In 2015, the French company Blablacar, the world’s leading car-pooling company, was ranked 6th by the Great Place to Work® institute in the list of companies that offer good quality of life. Beyond the fit-out of their offices — equipped with a foosball game and a kitchen – Blablacar, a follower of the “fun and serious” approach, uses management practices that foster collaboration. In that spirit, the company developed BlaBla Faces, an application in the form of a quiz, whereby employees can learn their colleagues’ given names.

In the future, “large American corporations will continue outdoing each other in spectacular amenities by changing scales and transforming the city,” predicts Pelegrin-Genel, the architect. With the biospheres it is building in the heart of Seattle, Amazon is hitting hard. The spheres, which are due to open in 2017, will house employees in a 5-storey greenhouse sheltering trees and plants from all over the world — a natural environment that could have a positive impact on employees’ creativity.

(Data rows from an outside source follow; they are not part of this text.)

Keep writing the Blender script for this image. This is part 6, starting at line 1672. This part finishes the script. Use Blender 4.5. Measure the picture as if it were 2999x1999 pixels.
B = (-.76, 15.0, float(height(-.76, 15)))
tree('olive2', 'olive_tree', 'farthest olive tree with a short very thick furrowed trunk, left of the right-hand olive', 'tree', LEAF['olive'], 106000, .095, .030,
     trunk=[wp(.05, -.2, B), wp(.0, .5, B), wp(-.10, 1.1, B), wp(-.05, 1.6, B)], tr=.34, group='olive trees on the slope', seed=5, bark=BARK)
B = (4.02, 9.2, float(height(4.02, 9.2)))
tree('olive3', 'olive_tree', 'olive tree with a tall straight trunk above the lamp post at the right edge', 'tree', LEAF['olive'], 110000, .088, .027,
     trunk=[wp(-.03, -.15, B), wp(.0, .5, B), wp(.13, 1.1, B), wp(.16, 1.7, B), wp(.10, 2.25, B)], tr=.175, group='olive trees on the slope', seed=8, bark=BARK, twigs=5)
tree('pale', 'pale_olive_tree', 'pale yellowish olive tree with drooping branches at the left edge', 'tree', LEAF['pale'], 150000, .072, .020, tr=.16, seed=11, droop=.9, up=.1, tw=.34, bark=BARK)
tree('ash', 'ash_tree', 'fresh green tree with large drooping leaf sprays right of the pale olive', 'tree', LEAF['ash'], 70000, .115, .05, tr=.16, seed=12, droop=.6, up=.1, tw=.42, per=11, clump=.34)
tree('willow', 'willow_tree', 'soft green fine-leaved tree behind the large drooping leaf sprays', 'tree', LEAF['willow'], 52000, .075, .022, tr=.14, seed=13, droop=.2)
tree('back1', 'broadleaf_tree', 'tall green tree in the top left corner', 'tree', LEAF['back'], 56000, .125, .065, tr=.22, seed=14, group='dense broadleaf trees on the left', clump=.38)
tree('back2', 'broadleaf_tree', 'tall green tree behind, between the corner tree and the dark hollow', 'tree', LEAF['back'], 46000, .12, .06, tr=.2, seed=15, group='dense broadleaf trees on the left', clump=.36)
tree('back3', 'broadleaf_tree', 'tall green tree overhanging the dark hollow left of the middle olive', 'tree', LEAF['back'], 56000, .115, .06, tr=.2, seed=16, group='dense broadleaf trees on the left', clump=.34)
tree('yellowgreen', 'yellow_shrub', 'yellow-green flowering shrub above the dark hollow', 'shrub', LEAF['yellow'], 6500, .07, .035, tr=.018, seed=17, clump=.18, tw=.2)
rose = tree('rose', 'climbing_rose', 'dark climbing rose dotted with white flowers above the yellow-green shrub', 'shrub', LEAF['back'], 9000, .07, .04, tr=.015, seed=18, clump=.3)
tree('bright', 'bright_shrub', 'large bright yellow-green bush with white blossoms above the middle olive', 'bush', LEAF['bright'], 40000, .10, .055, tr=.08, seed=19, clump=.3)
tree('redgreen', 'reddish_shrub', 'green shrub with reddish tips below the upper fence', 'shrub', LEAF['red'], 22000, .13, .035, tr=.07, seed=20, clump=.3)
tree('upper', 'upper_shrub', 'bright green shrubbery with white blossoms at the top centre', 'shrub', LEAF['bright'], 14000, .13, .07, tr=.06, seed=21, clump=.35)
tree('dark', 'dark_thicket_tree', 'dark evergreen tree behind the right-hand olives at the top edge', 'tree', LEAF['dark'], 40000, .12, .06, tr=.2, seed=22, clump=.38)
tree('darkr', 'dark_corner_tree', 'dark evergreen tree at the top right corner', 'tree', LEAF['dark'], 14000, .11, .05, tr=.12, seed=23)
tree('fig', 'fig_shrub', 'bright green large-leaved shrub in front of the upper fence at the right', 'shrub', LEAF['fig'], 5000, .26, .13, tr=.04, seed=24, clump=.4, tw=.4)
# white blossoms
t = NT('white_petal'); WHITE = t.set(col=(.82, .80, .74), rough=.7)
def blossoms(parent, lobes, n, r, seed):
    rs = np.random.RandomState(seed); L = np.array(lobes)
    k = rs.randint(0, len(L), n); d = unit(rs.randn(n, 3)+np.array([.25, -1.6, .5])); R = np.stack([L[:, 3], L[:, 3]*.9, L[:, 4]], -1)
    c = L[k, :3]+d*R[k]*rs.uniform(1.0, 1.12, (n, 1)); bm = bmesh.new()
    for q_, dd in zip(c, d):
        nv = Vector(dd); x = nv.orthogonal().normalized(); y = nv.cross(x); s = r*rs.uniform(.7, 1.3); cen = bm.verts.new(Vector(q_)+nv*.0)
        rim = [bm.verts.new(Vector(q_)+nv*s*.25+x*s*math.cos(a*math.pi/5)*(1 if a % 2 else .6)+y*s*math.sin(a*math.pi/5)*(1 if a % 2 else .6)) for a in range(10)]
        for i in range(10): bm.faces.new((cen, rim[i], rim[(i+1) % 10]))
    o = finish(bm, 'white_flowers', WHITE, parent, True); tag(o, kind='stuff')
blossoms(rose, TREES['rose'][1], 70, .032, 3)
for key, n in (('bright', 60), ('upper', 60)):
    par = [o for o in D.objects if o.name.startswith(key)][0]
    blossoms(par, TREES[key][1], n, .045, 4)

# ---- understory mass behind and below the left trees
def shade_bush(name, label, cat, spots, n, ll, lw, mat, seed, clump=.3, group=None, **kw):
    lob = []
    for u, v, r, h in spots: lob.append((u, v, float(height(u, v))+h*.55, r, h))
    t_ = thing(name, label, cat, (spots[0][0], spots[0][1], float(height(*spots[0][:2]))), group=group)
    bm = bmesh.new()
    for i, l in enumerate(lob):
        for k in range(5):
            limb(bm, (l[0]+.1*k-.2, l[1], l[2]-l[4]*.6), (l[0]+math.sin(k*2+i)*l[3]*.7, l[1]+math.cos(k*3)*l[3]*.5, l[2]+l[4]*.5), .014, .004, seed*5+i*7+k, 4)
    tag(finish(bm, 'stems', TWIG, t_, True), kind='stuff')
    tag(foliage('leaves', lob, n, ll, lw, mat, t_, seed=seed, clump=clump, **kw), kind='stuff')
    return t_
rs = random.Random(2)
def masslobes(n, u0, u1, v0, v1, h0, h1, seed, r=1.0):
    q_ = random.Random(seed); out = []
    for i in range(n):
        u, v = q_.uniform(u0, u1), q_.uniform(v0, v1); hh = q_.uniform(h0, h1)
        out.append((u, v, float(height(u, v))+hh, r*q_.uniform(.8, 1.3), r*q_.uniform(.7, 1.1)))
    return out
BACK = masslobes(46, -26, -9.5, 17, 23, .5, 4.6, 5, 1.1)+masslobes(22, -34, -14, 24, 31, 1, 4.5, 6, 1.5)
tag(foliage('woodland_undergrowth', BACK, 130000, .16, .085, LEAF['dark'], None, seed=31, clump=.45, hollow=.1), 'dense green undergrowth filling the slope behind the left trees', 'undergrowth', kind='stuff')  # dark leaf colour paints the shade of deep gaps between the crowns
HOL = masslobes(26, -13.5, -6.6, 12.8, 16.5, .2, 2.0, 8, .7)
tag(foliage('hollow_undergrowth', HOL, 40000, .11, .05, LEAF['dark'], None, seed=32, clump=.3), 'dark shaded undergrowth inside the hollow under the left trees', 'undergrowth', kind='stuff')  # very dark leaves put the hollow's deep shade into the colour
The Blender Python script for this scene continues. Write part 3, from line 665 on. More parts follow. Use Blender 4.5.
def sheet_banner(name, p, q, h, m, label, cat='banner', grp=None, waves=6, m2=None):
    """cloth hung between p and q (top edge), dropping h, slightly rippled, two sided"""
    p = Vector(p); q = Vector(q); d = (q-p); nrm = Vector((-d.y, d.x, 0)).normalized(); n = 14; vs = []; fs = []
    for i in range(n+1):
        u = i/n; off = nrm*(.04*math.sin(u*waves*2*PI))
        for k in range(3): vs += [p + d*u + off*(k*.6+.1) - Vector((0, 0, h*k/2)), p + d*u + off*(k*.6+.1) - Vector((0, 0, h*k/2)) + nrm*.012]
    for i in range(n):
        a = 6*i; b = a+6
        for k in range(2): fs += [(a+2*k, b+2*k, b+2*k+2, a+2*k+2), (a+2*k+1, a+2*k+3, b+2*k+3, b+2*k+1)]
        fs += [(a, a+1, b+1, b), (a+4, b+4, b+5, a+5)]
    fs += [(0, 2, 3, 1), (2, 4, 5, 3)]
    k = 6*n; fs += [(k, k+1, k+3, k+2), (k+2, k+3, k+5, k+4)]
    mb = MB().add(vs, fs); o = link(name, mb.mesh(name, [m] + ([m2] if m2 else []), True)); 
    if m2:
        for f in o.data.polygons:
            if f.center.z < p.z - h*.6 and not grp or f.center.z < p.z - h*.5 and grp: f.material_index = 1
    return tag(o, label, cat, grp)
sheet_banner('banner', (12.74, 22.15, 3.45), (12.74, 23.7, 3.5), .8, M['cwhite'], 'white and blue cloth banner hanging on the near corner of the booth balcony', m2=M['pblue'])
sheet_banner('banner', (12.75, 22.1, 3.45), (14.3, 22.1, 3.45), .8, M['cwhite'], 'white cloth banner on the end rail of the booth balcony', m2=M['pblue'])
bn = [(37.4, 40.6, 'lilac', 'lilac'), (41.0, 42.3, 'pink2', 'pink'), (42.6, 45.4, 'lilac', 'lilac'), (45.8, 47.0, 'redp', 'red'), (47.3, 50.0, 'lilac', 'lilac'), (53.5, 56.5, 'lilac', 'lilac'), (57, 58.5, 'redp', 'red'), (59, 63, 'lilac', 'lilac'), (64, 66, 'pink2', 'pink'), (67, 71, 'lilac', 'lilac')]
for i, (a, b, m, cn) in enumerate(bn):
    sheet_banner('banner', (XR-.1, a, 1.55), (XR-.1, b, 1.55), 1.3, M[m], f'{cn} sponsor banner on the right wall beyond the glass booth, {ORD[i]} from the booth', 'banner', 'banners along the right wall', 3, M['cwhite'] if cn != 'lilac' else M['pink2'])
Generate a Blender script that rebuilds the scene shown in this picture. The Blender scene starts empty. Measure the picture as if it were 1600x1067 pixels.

Behind these projects, she adds, “is the idea of a utopian city where one works, sleeps and lives with constant porosity between work and non-work.”

In France, companies remain more modest, although here too the workplace tends to become a place where people eat, drink, shop and are entertained. A trend to install fully-fledged kitchens in companies has been observed for example, at Villa Bonne Nouvelle Orange and DDB. This is a typically French trend reflecting the French tradition of mealtime as the ideal time to socialize and interact. “Another relaxation area we see developing is the terrace, as is the case at aramisauto.com and Direct Assurance,” adds Dumoulin of Great Place to Work France. “I dream of having a terrace at the office where I can organize barbecues on Fridays!”

The latest innovation related to the development of relaxation areas, which proves the importance of a relaxed atmosphere at the office, is the Feel Good Manager. This new position responds to an idea that is prevalent in coworking spaces: “to ensure that collaboration functions the best possible way, there is a need for someone to liven up the relaxation premises.”